Entre-temps, l’Union Européenne doit de toute urgence lutter contre la perte de compétitivité par rapport aux États-Unis et à la Chine. Dans deux semaines, lors de son 47e et dernier sommet européen, Charles Michel espère rallier les dirigeants européens derrière une approche ambitieuse basée sur l’innovation et la recherche et développement, un marché des capitaux libéralisé, des investissements à grande échelle et « une réduction spectaculaire » des formalités administratives. « Le mérite des récents rapports de Mario Draghi et Enrico Letta (sur la compétitivité, ndlr) est qu’on ne peut plus détourner le regard. Nous devons en parler. »
Pour Charles Michel, la plus grande déception de son mandat aura été la faible influence sur la guerre au Moyen-Orient. « Nous sommes le plus grand partenaire économique d’Israël et le plus gros partenaire de coopération de la Palestine. Nous devrions avoir plus d’ambition pour utiliser nos outils des deux côtés. » Charles Michel souligne encore qu’un certain nombre de dirigeants ont déjà évoqué l’accord d’association avec Israël. Il s’attend à ce que le débat à ce sujet ait lieu « tôt ou tard ».
L’Europe doit aussi se garder d’agir en « double standard« , avertit Charles Michel. Elle doit continuer à insister sur le respect du droit international. « Sans quoi nous perdons notre crédibilité et notre influence vis-à-vis du reste du monde ». Cependant, le conflit au Moyen-Orient reste traditionnellement une pomme de discorde entre les États membres. « Nous savons que ce conflit polarise le monde, y compris au sein de l’UE, mais nous sous-estimons parfois l’influence que nous pourrions avoir si nous étions plus ambitieux et unis. »
En tant que président, Charles Michel considérait comme une « obsession » le fait d’instaurer la confiance et l’unité entre les dirigeants européens. Fort de cette expérience, il met en garde contre une suppression totale du droit de veto, un débat qui revient sur le devant de la scène à la lumière d’une éventuelle extension à 30 États membres ou plus.

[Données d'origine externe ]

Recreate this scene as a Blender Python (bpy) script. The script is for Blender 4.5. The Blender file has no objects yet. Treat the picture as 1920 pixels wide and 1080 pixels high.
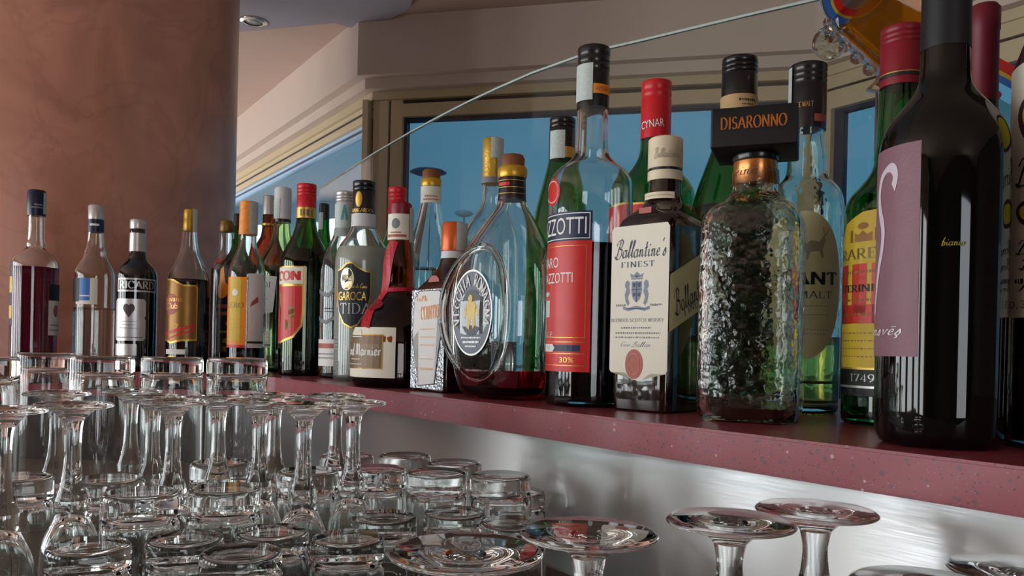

Charles Michel reconnaît qu’il faut lutter contre les abus de veto, mais « si nous nous éloignons trop rapidement du principe de l’unanimité, nous risquons de ne plus faire d’efforts pour rechercher des positions communes ». « Des frustrations pourraient surgir au Conseil européen et les divisions pourraient devenir la nouvelle norme (…). Il devrait être possible d’établir des principes garantissant que le veto ne soit utilisé que lorsqu’un intérêt national crucial est en jeu. »
Le mandat de Charles Michel arrivera à son terme fin novembre. L’ancien Premier ministre portugais Antonio Costa prendra sa succession. Ce n’est qu’à ce moment-là que le président sortant apportera plus de clarté sur son avenir.